The office is complete. The mind is faltering. The boy is staying home. The mother is okay enough. The husband is good, good, all right. The world is falling apart. Sleeping dogs lie and, somewhere upstairs a cat pushes a paw through sunlight.
If I practice doing this enough, sitting in space silently, ignoring the technological pulls, I can escape into something else.

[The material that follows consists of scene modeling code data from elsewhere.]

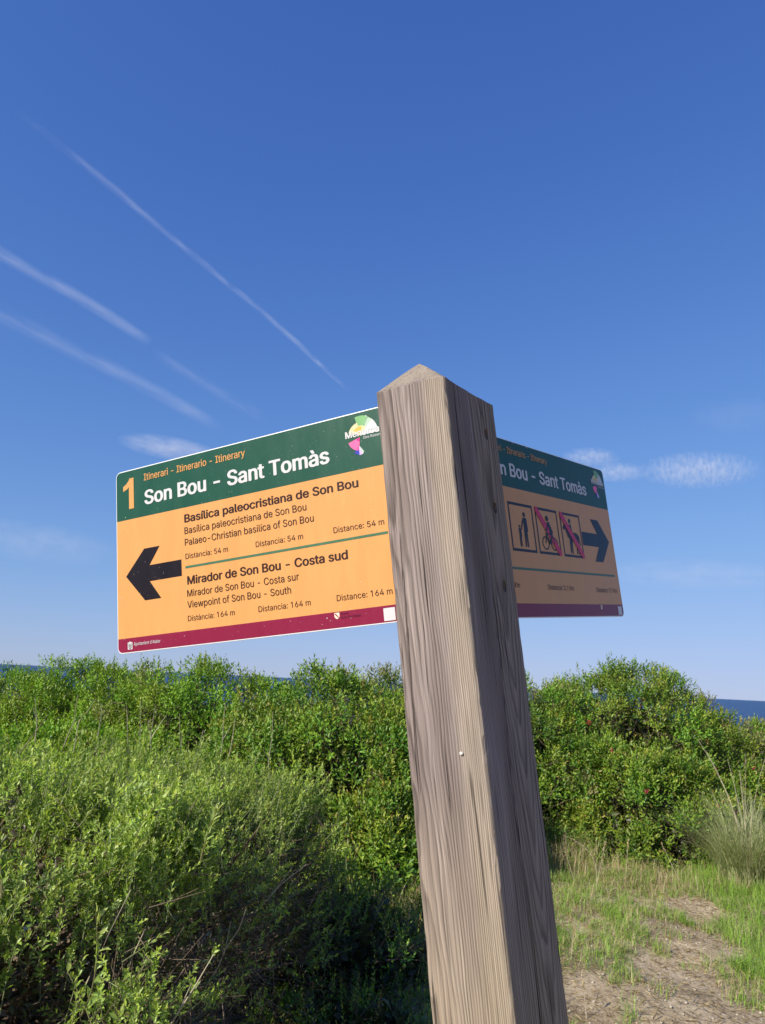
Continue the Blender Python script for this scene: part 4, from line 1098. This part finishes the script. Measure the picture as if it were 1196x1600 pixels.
figure(S2, 'rider_pictogram', [disc(x0 + .118, .413, .0155), [(x0 + .105, .433), (x0 + .132, .433), (x0 + .140, .480), (x0 + .125, .500), (x0 + .105, .495)], stroke((x0 + .115, .49), (x0 + .100, .555), .010, .007),
        [(x0 + .085, .480), (x0 + .190, .482), (x0 + .215, .500), (x0 + .205, .545), (x0 + .10, .540), (x0 + .080, .515)], [(x0 + .105, .500), (x0 + .075, .520), (x0 + .045, .455), (x0 + .060, .435)],
        [(x0 + .065, .433), (x0 + .048, .430), (x0 + .022, .462), (x0 + .032, .476), (x0 + .060, .462)], stroke((x0 + .100, .530), (x0 + .093, .612), .009, .006), stroke((x0 + .118, .530), (x0 + .112, .618), .008, .006),
        stroke((x0 + .190, .530), (x0 + .172, .615), .010, .006), stroke((x0 + .200, .530), (x0 + .200, .618), .009, .006), stroke((x0 + .210, .495), (x0 + .228, .560), .007, .004)])
for f_ in (f2, f3):
    S2.mesh('prohibition_bar', [[(f_[0], .364), (f_[0] + .028, .364), (f_[1], .612), (f_[1], .638), (f_[1] - .028, .638), (f_[0], .392)]], C_RED, .0014)
for cx_, cy_, s_ in [(.52, .012, .004), (.66, .010, .006), (.68, .011, .004)]:
    S2.mesh('paint_chip', [[(cx_ + s_ * rr0.uniform(.6, 1.6) * math.cos(k), cy_ + s_ * .5 * rr0.uniform(.6, 1.1) * math.sin(k)) for k in np.linspace(0, 5.6, 8)]], M_CHIP, .0008)

# ------------------------------------------------------------------ contrails and wisps of cloud (real volumes high above)
def vapour(name, dens, nscale, lo=.3, hi=.7, power=2.0, long=0):
    """thin vapour, densest in the middle of its body and torn by noise; object space runs -1..1 across the body"""
    mt, t, n, l, out = newmat(name)
    v = n.new('ShaderNodeVolumePrincipled'); v.inputs['Color'].default_value = (1, 1, 1, 1); v.inputs['Anisotropy'].default_value = 0
    tc = n.new('ShaderNodeTexCoord'); mp = n.new('ShaderNodeMapping'); mp.inputs['Scale'].default_value = nscale
    no = n.new('ShaderNodeTexNoise'); no.inputs['Scale'].default_value = 1; no.inputs['Detail'].default_value = 5; no.inputs['Roughness'].default_value = .62; no.inputs['Distortion'].default_value = .3
    l.new(tc.outputs['Object'], mp.inputs[0]); l.new(mp.outputs[0], no.inputs['Vector'])
    mr = n.new('ShaderNodeMapRange'); mr.inputs['From Min'].default_value = lo; mr.inputs['From Max'].default_value = hi; l.new(no.outputs['Fac'], mr.inputs['Value'])
    ln = n.new('ShaderNodeVectorMath'); ln.operation = 'LENGTH'
    if long:
        # the trail bows sideways: y is measured from its centre line
        sp_ = n.new('ShaderNodeSeparateXYZ'); l.new(tc.outputs['Object'], sp_.inputs[0])
        def mm(op, a, b_):
            k = n.new('ShaderNodeMath'); k.operation = op
            for i, x in enumerate((a, b_)):
                if isinstance(x, (int, float)): k.inputs[i].default_value = x
                else: l.new(x, k.inputs[i])
            return k.outputs[0]
        cl = mm('MULTIPLY', mm('SUBTRACT', 1.0, mm('MULTIPLY', sp_.outputs[0], sp_.outputs[0])), long)
        cl = mm('ADD', cl, mm('MULTIPLY', mm('SINE', mm('MULTIPLY', sp_.outputs[0], 6.0), 0.0), long * .12))
        wob = n.new('ShaderNodeTexNoise'); wob.inputs['Scale'].default_value = 1; wob.inputs['Detail'].default_value = 3; l.new(mp.outputs[0], wob.inputs['Vector'])
        yy = mm('ADD', mm('SUBTRACT', sp_.outputs[1], cl), mm('MULTIPLY', mm('SUBTRACT', wob.outputs['Fac'], .5), .9))
        cx_ = n.new('ShaderNodeCombineXYZ'); l.new(yy, cx_.inputs[1]); l.new(sp_.outputs[2], cx_.inputs[2]); l.new(cx_.outputs[0], ln.inputs[0])
    else: l.new(tc.outputs['Object'], ln.inputs[0])
    fo = n.new('ShaderNodeMapRange'); fo.inputs['From Min'].default_value = 1; fo.inputs['From Max'].default_value = 0; l.new(ln.outputs['Value'], fo.inputs['Value'])
    pw = n.new('ShaderNodeMath'); pw.operation = 'POWER'; pw.inputs[1].default_value = power; l.new(fo.outputs[0], pw.inputs[0])
    m1 = n.new('ShaderNodeMath'); m1.operation = 'MULTIPLY'; l.new(pw.outputs[0], m1.inputs[0]); l.new(mr.outputs[0], m1.inputs[1])
    last = m1.outputs[0]
    if long:    # fade at both ends
        sx = n.new('ShaderNodeSeparateXYZ'); l.new(tc.outputs['Object'], sx.inputs[0]); ab = n.new('ShaderNodeMath'); ab.operation = 'ABSOLUTE'; l.new(sx.outputs[0], ab.inputs[0])
        e = n.new('ShaderNodeMapRange'); e.inputs['From Min'].default_value = 1; e.inputs['From Max'].default_value = .6; l.new(ab.outputs[0], e.inputs['Value'])
        m3 = n.new('ShaderNodeMath'); m3.operation = 'MULTIPLY'; l.new(last, m3.inputs[0]); l.new(e.outputs[0], m3.inputs[1]); last = m3.outputs[0]
    m2 = n.new('ShaderNodeMath'); m2.operation = 'MULTIPLY'; m2.inputs[1].default_value = dens; l.new(last, m2.inputs[0]); l.new(m2.outputs[0], v.inputs['Density'])
    l.new(v.outputs[0], out.inputs['Volume'])
    return mt

def contrail(a, b, wa, wb_, alt, label, seed, depth, bow=1.2):
    P = []
    for (px, py) in (a, b):
        d = ray(px, py); t = (alt - EYE) / d[2]; P.append((d * t + np.array([0, 0, EYE]), t))
    A, B = P[0][0], P[1][0]; c = (A + B) / 2; hl = np.linalg.norm(B - A) / 2; ra = wa / FPX * P[0][1] / 2; rb = wb_ / FPX * P[1][1] / 2; rm = (ra + rb) / 2
    n = 40; sides = 12; vs = []; fs = []
    for i in range(n):
        x = -1 + 2 * i / (n - 1)
        for k in range(sides):
            an = 2 * math.pi * k / sides; vs.append((x, math.cos(an) * 1.25 + bow * (1 - x * x) + bow * .12 * math.sin(6 * x), math.sin(an)))
    for i in range(n - 1):
        for k in range(sides):
            k2 = (k + 1) % sides; fs.append((i * sides + k, (i + 1) * sides + k, (i + 1) * sides + k2, i * sides + k2))
    fs.append(tuple(range(sides))); fs.append(tuple((n - 1) * sides + k for k in range(sides - 1, -1, -1)))
    me = bpy.data.meshes.new('contrail'); me.from_pydata(vs, [], fs); me.update()
    bm = bmesh.new(); bm.from_mesh(me); bmesh.ops.recalc_face_normals(bm, faces=bm.faces); bm.to_mesh(me); bm.free()
    X_ = Vector((B - A)).normalized(); Y_ = Vector((0, 0, 1)).cross(X_).normalized(); Z_ = X_.cross(Y_)
    o = link('contrail', me, vapour('vapour', depth / rm, (hl / rm * .10, .8, .8), .38, .68, 1.3, bow))
    M4 = Matrix.Identity(4)
    for i in range(3): M4[i][0] = X_[i] * hl; M4[i][1] = Y_[i] * rm; M4[i][2] = Z_[i] * rm; M4[i][3] = c[i]
    o.matrix_world = M4
    tag(o, label, 'contrail', 'contrails crossing the upper left sky')
contrail((20, 170), (545, 610), 16, 9, 9500, 'longest thin white contrail slanting down to the post top', 1, .32, -1.6)
contrail((-140, 320), (238, 537), 26, 18, 9000, 'middle bright contrail entering at the left edge', 2, .46, -.8)
contrail((-190, 400), (350, 672), 34, 24, 9000, 'lowest wide soft contrail running down to the sign top', 3, .26, -.8)
contrail((240, 545), (415, 655), 28, 22, 9000, 'faint broken contrail above the middle of the orange sign', 4, .13, .5)

def cloud(px, py, wpx, hpx, alt, label, seed, dens, ns=(1.3, 1.3, 1.3), lo=.42, hi=.7):
    d = ray(px, py); t = (alt - EYE) / d[2]; c = d * t + np.array([0, 0, EYE])
    sx = wpx / FPX * t * .5; sz = hpx / FPX * t * .5; sy = sx * .6
    bm = bmesh.new(); bmesh.ops.create_icosphere(bm, subdivisions=3, radius=1)
    me = bpy.data.meshes.new('cloud'); bm.to_mesh(me); bm.free()
    f = sx / sz
    o = link('cloud', me, vapour('cloud_vapour', dens / sy, (ns[0] * min(f, 4), ns[1] * min(f, 4), ns[2]), lo, hi, .8))
    o.location = c; o.scale = (sx, sy, sz); o.rotation_euler = (0, math.radians(2.7), math.atan2(-d[0], d[1]))
    me.transform(Matrix.Identity(4))
    tag(o, label, 'cloud', 'small wisps of cloud low in the sky')
cloud(268, 701, 160, 28, 2600, 'small white streak of cloud just above the left sign', 11, 1.7, (.9, .9, 1.4), .35, .75)
cloud(1092, 735, 172, 52, 2600, 'brightest puffy little cloud at the right, above the shaded sign', 12, 4.2, (4.6, 3.4, 2.6), .5, .75)
cloud(922, 715, 90, 30, 2600, 'small pale cloud just above the top edge of the shaded sign', 13, 1.3, (2, 2, 2))
cloud(60, 848, 230, 60, 2200, 'hazy flat cloud at the left edge beside the orange sign', 14, .5, (1.0, 1.0, 1.6), .38, .8)
cloud(1085, 898, 280, 44, 2200, 'long thin cloud low at the right beside the shaded sign', 15, .6, (1.0, 1.0, 1.8), .4, .8)
cloud(965, 738, 90, 30, 2600, 'faint cloud scrap between the shaded sign and the puffy cloud', 16, 1.3, (2, 2, 2))
cloud(1150, 650, 140, 50, 3000, 'faintest veil of cloud high at the right edge', 17, .12, (1.2, 1.2, 1), .3, .75)
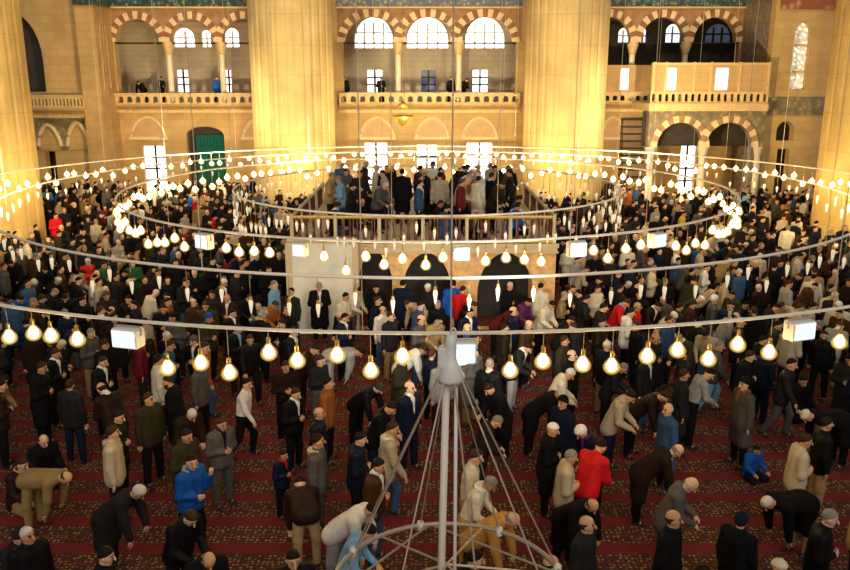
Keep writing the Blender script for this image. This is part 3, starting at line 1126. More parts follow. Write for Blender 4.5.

A long time ago, I thought there was redemption through writing, that if I could write it well enough, it would all work out for me. Writing equaled readers equaled entry into the elusive world of publishing. I also believed that our democratic system was sturdy, people were generally good, and progress was linear. But now I know that while writing assumes a reader, requires an imagined audience, that potential reader may never find your work. It is possible, perhaps even probable, that your words, like your thoughts, will die with you. Electronic files and websites will disappear. Paper will molder and burn. Progeny, distant relatives, or strangers will toss your work into the dumpster. As for the rest of my naïve beliefs, well. Look at the world now and before.
In my low, self-indulgent moments, I can see how this is the slow ending of so many things. My thoughts, my words, my family. I worry that the boy was born in a time of chaos, upheaval, and disconnection into two families that were slowly dying out. He is the last of us. What pressure he must feel.
But this does not acknowledge the meaning of what we have right now. I sit in a world of beauty, lucky to have the time to think and write if I wish. My family is strong and smart and stable. We share ideas. We laugh. We lack for nothing. So isn’t it enough, in this moment, to enjoy the sound of wind chimes, to feel the wool beneath my feet, to hold my loved ones close and stop worrying about what will be?